Simply being able to stand on the street corner on the holiday of Sukkot and watch what is transpiring in the holy city is to me a spiritual experience. The words of the prophets of Israel are actualized before one's very eyes. There may be those that live here in Jerusalem who take that fact for granted, but I, for one, do not do so. And the fact that on the holiday of Sukkot so many visitors, tourists, pilgrims and apparent strangers choose to come and spend this most happy of weeks here in Jerusalem testifies to the fact that we are living in a special time and certainly in a special place.
The city of Jerusalem is unrecognizable from what it looked like a century ago. More astoundingly, it is unrecognizable from what it looked like even a decade ago. The building of the city goes forth at a pace driven by the pent-up energy that had been stifled by millennia of exile, persecution and degradation. Once this energy was loosened by the creation of the Jewish state and by the return of millions of Jews to live in the land of Israel, the rebuilding of Jerusalem took on urgency.
According to the latest statistical information, Jerusalem has overtaken Tel Aviv as being the largest and most populous of all the cities in our country. Foreign investment in Jerusalem is constant and despite all the physical advances and infrastructure distractions – the noise, dust and the buzz of building machinery – Jerusalem is not lost its mysterious quality of contentment, spirituality and unbounded optimism.
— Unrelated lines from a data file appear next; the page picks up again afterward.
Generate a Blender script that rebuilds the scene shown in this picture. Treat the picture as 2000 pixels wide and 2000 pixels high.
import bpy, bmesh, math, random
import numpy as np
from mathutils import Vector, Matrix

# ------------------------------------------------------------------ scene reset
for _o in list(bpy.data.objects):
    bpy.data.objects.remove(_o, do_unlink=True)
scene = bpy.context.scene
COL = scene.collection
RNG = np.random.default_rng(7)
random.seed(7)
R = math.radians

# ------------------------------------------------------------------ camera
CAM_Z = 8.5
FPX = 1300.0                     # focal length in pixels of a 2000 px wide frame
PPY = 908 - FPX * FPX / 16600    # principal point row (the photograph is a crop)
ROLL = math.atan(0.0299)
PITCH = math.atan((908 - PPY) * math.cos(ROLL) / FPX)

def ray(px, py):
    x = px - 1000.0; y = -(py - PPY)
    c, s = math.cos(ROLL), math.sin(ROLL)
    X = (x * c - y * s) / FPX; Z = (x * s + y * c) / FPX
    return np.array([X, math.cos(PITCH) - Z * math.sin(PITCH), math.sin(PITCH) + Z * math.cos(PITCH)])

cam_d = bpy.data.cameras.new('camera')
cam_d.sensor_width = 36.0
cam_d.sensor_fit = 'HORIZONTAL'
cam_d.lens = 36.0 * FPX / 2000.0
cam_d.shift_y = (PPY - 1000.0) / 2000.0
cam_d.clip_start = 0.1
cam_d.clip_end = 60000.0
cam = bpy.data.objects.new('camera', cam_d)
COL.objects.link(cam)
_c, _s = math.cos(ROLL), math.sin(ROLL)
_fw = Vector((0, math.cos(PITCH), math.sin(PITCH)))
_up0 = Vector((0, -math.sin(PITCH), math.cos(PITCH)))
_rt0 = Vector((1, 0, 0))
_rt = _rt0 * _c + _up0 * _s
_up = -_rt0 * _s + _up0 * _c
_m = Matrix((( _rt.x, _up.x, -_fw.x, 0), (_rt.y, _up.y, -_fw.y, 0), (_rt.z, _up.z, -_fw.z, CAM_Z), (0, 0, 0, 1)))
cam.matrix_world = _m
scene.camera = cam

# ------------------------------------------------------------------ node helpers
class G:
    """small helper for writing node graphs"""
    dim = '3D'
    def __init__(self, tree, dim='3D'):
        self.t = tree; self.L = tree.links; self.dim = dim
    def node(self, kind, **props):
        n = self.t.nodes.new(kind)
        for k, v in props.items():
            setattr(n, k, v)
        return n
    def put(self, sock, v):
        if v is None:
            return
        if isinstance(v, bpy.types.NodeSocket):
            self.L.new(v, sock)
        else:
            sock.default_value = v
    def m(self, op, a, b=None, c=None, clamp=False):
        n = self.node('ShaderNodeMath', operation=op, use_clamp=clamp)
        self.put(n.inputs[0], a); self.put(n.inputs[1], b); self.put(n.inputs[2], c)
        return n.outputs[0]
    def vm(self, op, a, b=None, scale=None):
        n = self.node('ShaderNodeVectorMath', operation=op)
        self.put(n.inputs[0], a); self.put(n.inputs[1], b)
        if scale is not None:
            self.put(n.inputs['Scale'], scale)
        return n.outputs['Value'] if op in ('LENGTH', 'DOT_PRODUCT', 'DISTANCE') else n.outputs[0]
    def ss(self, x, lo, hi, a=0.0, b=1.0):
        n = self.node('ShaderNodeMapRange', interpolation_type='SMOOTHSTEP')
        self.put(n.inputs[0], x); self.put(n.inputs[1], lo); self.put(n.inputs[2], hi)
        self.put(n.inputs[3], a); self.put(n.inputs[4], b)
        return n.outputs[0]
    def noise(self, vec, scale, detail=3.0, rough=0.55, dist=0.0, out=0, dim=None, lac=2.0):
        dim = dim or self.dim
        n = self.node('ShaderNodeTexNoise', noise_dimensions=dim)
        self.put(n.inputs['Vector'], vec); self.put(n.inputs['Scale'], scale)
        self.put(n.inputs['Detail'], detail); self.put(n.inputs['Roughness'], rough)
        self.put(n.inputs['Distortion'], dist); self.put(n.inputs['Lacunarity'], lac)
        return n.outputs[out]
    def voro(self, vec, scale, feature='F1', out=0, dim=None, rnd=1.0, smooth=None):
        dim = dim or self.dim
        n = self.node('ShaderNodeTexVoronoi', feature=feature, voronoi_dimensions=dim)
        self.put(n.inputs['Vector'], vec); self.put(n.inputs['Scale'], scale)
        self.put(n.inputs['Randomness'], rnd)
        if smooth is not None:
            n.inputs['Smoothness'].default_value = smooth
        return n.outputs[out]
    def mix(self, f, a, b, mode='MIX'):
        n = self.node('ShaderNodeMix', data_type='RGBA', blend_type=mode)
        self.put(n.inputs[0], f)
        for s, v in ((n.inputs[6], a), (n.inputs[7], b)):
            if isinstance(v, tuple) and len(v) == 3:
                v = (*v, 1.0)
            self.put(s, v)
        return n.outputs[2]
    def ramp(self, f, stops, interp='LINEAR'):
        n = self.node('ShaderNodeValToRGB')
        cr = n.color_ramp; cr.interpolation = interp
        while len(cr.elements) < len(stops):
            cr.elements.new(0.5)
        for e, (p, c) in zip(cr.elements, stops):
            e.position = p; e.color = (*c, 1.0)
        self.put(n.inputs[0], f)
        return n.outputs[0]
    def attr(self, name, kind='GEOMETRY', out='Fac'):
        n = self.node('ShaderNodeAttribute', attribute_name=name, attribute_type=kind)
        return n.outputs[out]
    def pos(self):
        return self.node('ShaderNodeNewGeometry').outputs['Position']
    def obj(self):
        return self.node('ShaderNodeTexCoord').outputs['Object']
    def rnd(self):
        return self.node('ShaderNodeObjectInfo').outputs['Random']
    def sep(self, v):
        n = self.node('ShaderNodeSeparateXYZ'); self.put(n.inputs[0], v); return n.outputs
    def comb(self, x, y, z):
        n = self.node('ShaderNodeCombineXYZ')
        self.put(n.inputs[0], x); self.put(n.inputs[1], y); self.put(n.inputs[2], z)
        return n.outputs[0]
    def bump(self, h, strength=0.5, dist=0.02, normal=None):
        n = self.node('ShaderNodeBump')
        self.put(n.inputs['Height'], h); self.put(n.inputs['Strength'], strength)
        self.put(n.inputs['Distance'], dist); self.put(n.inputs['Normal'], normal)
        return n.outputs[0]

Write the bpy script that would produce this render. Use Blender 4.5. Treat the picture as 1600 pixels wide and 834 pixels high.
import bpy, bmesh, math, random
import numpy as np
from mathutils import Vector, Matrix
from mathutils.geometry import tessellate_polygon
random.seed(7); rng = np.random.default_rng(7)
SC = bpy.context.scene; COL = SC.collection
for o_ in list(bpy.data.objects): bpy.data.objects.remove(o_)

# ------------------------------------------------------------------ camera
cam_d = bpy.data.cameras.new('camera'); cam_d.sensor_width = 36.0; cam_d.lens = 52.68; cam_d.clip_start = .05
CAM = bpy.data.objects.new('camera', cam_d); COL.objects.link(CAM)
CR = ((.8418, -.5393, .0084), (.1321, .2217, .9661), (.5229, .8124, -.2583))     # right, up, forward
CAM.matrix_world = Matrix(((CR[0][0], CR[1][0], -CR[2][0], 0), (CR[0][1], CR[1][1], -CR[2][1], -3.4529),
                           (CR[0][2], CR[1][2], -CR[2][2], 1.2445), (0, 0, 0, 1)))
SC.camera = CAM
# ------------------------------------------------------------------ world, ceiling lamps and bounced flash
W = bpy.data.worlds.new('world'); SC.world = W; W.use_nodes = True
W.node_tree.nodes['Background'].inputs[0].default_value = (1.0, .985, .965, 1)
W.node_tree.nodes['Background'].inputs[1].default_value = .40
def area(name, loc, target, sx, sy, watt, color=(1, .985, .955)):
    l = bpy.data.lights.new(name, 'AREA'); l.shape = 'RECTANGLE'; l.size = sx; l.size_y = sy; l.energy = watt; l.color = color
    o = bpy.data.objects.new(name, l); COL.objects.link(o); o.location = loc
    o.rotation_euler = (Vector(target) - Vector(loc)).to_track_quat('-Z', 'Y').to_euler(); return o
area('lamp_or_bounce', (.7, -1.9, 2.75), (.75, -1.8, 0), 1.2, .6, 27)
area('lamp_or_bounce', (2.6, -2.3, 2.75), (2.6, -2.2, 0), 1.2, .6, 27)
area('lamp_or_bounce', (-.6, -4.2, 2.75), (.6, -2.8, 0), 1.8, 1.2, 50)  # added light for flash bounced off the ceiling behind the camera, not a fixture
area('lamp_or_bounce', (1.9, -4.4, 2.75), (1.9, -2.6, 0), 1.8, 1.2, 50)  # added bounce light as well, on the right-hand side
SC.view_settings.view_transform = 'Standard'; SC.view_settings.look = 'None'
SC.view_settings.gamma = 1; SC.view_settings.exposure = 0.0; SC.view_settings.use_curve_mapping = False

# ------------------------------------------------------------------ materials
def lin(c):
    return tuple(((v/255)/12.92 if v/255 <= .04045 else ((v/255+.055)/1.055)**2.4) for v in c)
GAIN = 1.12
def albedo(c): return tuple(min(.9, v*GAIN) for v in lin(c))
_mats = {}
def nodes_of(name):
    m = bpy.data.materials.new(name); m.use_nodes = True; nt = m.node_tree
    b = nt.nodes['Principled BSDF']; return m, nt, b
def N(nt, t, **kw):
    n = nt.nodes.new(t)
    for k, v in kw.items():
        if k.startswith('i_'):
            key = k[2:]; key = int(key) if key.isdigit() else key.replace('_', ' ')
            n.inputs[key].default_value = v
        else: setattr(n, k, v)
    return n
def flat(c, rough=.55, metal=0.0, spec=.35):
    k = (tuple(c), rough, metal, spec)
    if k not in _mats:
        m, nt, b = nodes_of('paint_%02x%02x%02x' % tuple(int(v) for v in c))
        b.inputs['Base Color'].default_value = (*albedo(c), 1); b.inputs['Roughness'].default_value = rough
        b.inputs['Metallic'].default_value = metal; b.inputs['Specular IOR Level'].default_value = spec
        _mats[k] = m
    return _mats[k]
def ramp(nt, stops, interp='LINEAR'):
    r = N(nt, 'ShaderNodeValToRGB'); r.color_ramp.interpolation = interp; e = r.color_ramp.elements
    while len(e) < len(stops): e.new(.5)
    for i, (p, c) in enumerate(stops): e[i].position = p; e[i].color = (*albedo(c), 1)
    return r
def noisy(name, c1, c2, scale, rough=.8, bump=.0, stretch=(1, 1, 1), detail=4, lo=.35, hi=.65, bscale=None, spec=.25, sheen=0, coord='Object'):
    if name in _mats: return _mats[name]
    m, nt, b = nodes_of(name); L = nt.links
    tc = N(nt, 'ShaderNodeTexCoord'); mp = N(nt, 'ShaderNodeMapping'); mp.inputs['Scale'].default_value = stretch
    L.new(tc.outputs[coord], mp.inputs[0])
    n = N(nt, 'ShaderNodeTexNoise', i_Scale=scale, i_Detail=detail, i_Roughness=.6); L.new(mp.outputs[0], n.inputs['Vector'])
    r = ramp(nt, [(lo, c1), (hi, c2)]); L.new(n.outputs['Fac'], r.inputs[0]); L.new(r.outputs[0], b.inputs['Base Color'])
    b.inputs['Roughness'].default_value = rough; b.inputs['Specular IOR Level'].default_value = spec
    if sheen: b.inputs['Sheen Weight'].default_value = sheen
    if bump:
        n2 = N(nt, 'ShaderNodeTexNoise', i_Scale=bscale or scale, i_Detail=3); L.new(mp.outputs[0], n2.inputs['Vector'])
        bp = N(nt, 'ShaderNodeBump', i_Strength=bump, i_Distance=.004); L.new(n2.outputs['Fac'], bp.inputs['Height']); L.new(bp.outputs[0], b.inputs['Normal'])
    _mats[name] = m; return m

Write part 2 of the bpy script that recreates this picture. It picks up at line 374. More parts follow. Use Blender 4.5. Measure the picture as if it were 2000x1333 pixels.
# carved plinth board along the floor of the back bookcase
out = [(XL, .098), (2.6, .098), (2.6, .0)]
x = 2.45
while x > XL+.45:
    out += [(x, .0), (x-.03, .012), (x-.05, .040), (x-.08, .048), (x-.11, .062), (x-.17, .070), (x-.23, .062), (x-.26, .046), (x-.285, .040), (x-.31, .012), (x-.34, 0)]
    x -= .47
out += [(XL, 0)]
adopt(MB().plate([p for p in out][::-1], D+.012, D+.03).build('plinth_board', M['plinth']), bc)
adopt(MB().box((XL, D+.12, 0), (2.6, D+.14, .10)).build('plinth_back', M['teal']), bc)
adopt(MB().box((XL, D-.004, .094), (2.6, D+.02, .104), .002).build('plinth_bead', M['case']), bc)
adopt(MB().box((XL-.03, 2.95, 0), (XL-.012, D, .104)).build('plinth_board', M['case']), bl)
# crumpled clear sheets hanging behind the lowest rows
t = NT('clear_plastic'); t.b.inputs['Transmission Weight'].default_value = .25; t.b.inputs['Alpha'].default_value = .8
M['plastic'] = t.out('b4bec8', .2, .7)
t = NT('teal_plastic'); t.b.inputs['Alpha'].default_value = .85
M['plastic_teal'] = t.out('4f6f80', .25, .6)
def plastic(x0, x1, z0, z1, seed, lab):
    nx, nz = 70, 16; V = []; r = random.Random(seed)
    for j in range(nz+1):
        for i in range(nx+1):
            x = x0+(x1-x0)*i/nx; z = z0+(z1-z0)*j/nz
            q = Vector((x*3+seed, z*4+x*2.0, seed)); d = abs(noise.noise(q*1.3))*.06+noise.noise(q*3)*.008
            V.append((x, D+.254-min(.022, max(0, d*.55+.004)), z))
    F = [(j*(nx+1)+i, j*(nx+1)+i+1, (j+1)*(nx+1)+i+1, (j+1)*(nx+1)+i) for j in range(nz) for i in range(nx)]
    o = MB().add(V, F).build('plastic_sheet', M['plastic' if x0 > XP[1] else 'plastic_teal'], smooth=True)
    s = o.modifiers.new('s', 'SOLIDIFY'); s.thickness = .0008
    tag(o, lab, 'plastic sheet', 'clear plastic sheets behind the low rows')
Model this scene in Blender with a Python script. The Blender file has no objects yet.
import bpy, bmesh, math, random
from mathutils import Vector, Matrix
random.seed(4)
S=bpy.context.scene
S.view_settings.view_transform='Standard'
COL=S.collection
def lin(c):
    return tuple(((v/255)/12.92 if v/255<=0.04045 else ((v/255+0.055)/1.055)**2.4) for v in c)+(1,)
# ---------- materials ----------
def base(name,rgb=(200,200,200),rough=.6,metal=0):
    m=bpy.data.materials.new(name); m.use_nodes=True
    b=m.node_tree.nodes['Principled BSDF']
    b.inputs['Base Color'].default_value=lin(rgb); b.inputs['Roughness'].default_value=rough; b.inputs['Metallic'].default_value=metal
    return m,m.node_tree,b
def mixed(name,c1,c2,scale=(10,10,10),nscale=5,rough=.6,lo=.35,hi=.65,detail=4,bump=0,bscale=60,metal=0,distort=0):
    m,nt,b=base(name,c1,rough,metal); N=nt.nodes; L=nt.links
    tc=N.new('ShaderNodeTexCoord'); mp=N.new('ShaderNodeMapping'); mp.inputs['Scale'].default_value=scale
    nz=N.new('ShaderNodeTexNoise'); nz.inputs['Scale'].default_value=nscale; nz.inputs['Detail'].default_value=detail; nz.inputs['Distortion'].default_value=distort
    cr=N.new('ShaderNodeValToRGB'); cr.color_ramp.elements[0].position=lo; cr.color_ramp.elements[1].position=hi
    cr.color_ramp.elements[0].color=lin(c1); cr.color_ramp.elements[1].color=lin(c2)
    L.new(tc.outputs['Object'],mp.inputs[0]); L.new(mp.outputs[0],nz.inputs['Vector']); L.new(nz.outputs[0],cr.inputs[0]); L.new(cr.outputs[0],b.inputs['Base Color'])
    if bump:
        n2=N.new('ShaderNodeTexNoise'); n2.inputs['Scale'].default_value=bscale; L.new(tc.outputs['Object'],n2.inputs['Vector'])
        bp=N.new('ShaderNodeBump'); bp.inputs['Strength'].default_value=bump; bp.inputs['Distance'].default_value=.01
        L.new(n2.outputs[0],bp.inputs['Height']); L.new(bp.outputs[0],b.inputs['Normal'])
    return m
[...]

There is a unique joy that one can experience simply by being a resident in his city. It is obvious that we are participants in one of the great historical events in the history of human civilization. And, as such, each individual privileged to live here or even simply to visit, realizes that one is but an actor onstage, part of an ensemble cast that is participating in a drama that is eternal and inspiring. All of this is on display in the streets and in the homes of Jerusalem on the great holiday of Sukkot.